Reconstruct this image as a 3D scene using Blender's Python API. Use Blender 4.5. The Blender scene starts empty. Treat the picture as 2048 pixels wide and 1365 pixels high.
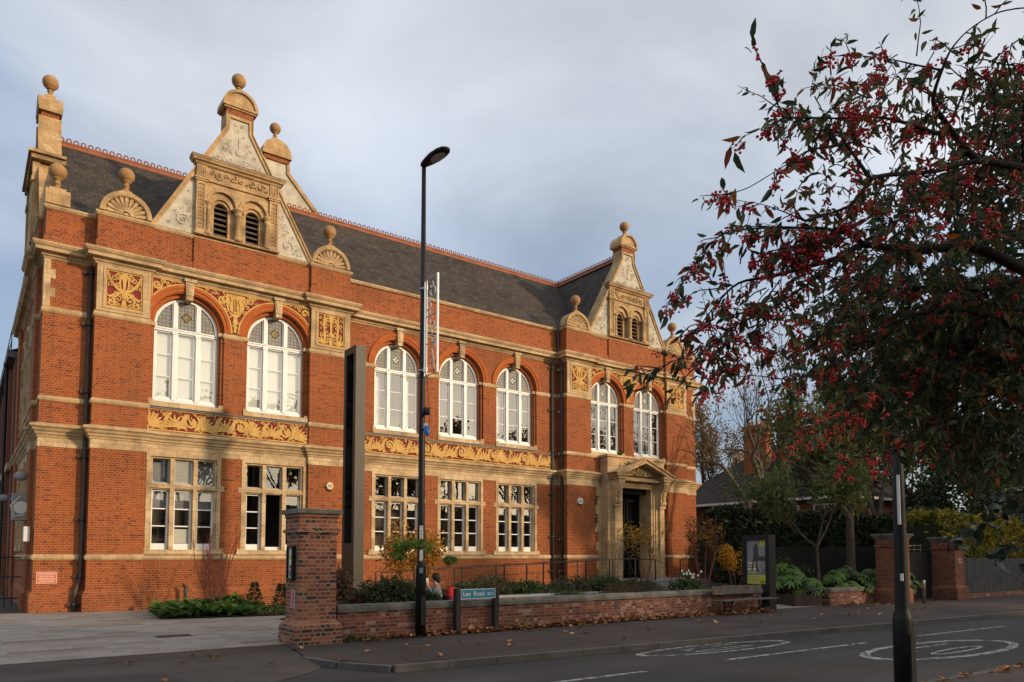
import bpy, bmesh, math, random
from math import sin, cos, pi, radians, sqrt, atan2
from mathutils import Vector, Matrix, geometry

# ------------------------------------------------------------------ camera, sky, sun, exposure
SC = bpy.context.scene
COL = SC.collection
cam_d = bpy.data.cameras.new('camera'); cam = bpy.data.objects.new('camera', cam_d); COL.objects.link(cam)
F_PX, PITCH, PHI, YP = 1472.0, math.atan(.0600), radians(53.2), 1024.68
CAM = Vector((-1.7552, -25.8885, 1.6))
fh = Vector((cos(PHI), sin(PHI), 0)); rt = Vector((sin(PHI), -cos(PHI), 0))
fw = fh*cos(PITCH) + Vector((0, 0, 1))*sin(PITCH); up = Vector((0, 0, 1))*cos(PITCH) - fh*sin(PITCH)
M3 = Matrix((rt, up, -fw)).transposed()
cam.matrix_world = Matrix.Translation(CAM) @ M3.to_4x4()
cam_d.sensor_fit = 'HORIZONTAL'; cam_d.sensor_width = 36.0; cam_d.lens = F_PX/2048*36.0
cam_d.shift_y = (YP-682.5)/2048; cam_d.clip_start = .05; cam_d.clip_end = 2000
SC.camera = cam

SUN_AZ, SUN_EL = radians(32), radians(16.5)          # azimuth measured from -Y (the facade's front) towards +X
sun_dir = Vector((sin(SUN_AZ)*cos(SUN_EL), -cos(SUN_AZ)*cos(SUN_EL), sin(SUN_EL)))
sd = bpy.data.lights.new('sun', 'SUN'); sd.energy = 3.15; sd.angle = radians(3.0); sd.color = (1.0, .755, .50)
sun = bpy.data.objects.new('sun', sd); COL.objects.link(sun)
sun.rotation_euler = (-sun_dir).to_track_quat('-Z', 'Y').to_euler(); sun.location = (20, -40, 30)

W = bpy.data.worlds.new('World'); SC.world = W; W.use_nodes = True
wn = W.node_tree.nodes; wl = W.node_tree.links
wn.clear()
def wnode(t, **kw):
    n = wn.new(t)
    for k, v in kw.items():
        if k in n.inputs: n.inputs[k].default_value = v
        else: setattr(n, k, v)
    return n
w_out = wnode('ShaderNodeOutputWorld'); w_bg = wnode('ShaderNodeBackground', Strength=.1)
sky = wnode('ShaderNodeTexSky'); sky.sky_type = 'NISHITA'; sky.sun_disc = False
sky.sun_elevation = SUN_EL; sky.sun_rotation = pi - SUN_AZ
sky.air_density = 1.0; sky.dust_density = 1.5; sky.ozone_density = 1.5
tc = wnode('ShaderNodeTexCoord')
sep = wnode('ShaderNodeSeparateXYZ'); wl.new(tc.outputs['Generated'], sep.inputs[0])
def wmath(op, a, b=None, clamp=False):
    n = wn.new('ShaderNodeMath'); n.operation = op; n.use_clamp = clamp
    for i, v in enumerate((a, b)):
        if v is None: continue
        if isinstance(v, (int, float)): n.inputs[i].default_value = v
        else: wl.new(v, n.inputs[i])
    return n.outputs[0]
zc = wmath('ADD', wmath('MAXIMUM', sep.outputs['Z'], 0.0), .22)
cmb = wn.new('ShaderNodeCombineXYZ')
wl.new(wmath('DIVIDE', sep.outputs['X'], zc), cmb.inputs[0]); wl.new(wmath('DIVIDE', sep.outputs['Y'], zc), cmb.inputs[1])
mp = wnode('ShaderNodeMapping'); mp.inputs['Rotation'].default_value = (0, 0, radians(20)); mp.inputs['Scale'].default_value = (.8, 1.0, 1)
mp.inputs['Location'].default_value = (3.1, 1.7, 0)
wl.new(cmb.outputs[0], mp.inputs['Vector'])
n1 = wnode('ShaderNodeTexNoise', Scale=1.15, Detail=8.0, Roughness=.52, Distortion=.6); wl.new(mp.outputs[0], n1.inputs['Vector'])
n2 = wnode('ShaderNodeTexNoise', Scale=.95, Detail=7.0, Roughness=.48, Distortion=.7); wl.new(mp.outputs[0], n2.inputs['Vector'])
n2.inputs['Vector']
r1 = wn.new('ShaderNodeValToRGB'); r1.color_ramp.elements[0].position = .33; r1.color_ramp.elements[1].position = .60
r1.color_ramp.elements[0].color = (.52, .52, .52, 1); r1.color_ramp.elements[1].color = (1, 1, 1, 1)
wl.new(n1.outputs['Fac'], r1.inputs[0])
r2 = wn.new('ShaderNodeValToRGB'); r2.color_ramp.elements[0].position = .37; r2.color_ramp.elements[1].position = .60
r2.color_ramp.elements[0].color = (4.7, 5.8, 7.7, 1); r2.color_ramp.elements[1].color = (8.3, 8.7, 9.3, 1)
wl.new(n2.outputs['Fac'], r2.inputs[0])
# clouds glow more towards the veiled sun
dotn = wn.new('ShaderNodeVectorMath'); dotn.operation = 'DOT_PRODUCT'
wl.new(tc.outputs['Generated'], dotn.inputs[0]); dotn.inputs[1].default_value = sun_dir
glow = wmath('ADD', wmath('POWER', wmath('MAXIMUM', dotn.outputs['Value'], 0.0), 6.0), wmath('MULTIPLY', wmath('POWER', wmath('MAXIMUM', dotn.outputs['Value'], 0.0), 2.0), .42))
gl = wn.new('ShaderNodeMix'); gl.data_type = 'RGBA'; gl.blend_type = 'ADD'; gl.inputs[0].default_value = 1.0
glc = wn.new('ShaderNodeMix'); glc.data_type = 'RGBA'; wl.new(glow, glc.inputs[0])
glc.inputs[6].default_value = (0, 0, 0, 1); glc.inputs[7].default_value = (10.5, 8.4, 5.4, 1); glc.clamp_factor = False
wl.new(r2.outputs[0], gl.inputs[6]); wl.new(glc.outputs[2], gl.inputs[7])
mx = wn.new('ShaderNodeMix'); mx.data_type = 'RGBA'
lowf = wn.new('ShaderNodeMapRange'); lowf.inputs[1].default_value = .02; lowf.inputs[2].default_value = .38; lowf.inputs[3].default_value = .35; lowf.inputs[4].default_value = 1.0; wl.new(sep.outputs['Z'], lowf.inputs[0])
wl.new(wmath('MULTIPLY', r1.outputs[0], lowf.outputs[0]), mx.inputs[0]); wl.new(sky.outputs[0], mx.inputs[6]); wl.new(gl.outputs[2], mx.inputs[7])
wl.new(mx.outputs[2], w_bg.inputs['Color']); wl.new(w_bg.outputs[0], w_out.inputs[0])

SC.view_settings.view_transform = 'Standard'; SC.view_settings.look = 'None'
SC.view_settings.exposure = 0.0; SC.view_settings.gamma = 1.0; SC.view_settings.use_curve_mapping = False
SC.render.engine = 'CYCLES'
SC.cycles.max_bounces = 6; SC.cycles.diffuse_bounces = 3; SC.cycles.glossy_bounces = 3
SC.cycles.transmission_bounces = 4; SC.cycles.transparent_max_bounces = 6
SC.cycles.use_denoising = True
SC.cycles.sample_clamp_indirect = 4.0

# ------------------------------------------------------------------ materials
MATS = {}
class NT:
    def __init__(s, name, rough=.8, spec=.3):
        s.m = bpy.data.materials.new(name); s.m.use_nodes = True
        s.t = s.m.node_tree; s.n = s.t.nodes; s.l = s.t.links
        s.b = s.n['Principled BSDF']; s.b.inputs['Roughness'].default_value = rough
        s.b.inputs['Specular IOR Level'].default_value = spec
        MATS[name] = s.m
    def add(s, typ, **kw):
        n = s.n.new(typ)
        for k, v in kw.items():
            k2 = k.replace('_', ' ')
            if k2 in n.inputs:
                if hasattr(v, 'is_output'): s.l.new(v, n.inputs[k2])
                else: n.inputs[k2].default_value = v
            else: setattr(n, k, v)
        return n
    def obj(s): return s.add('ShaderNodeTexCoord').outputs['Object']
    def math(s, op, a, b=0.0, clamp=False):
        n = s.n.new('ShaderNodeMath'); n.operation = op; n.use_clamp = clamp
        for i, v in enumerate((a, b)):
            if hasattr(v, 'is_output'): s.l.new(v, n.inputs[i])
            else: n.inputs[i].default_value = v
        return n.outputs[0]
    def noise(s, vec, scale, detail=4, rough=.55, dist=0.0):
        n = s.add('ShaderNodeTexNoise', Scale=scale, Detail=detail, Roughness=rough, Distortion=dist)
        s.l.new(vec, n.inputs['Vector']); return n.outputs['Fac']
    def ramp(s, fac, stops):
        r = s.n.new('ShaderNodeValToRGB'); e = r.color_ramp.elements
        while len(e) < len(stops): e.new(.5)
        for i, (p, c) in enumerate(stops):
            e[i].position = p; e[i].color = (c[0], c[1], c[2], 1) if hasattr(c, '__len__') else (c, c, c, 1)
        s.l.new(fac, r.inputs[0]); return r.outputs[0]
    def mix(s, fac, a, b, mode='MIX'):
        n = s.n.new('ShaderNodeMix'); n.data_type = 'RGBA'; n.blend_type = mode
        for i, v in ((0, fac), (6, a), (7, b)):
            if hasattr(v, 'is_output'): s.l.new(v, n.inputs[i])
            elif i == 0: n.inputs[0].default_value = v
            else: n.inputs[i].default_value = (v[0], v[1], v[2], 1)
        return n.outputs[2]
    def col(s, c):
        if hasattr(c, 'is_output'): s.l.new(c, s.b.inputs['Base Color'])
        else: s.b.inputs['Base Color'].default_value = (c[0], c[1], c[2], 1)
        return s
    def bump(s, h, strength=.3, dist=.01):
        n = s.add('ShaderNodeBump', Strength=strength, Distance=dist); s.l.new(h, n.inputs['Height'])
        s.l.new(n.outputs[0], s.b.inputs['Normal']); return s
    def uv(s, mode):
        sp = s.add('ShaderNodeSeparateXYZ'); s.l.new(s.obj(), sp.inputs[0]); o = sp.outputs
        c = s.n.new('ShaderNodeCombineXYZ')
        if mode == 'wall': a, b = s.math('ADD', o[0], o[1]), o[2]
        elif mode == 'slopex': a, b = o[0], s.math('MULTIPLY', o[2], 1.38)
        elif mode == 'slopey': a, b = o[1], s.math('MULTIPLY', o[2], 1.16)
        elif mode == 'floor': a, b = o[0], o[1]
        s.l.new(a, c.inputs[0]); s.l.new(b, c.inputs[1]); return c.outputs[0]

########

### EXERCISE REQUIREMENTS
Write out, word for word, the lines from the start of the data through the one holding "from mathutils import". Omit pictures.

### RESPONSE
Reconstruct this image as a 3D scene using Blender's Python API. Use Blender 4.5. The Blender scene starts empty. Treat the picture as 2048 pixels wide and 1365 pixels high.
import bpy, bmesh, math, random
from math import sin, cos, pi, radians, sqrt, atan2
from mathutils import Vector, Matrix, geometry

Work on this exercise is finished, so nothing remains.